Como citar: MARTINS, Sérgio R. Editorial: Os 20 anos da Associação Brasileira de Agroecologia. Revista Brasileira de Agroecologia, v. 19, n. 3, p. 251-258, 2024.

 

Editorial

 

Os 20 anos da Associação Brasileira de Agroecologia

 

Celebremos os 20 anos da Associação Brasileira de Agroecologia – ABA-Agroecologia, como uma semente plantada em solo fértil e resultando em árvore frondosa, cuja copa, imensamente ramificada, emerge de um tronco robusto assentado e alimentado por raízes sadias. Árvore de folhas abundantes. Árvore que produz flores lindas e frutos maravilhosos. Árvore que permite vida para as mais diversas espécies que nela estão abrigadas, as quais são vitais para a relação humanos/natureza, da qual depende a sobrevivência humana no planeta. Sentido da mais pura vida. Não seria exagero fazer essa analogia com relação à ABA e, como tal, o entendimento de sua representação como vida pulsante.
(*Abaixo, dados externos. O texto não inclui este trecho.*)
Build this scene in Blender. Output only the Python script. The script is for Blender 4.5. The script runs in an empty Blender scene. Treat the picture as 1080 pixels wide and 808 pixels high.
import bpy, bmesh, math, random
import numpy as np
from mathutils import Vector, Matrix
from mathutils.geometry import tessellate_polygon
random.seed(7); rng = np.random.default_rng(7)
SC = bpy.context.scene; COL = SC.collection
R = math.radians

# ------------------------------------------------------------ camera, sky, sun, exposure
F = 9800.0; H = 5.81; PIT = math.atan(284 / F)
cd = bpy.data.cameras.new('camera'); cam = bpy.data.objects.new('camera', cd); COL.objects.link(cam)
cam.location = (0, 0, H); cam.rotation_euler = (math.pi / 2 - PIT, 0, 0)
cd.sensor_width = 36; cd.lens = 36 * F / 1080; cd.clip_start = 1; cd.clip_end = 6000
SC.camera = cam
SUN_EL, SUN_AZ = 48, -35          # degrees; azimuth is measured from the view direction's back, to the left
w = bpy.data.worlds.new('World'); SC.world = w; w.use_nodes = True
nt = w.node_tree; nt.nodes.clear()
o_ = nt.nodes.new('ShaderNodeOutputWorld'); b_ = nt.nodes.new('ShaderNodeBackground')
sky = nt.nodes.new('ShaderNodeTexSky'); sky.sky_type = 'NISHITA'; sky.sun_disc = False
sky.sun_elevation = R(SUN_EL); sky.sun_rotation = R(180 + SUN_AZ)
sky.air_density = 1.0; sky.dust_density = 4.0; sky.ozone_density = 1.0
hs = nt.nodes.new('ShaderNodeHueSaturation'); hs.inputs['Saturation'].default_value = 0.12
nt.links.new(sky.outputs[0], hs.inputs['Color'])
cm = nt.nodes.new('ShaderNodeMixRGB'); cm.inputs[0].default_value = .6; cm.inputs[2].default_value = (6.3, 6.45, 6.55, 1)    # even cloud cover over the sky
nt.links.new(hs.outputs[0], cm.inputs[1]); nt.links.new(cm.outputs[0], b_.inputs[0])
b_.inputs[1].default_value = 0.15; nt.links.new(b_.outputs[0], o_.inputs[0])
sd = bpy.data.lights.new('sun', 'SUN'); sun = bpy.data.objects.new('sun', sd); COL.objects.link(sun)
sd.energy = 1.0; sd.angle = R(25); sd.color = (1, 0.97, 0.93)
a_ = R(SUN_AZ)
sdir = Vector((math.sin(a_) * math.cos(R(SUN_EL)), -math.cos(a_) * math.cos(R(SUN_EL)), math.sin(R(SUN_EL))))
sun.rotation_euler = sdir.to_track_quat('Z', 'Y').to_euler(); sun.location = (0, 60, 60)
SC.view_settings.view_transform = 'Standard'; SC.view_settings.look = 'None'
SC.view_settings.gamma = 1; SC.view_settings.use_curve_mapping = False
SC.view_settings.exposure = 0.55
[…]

Aí está o expressivo número de cursos de Agroecologia nos mais diferentes níveis espalhados por todo o Brasil: disciplinas, núcleos temáticos, eventos nas mais diversas áreas e atividades, comercialização de produtos, políticas públicas, mandatos de exercício político, demandas de consumo, etc. Fruto de movimentos sobre a necessidade de produzir com foco principal na saúde e, portanto, na vida. Enfim, faz parte da realidade até mesmo o uso indiscriminado e inadequado da expressão “Agroecologia”, por vezes descontextualizada de seus princípios historicamente construídos.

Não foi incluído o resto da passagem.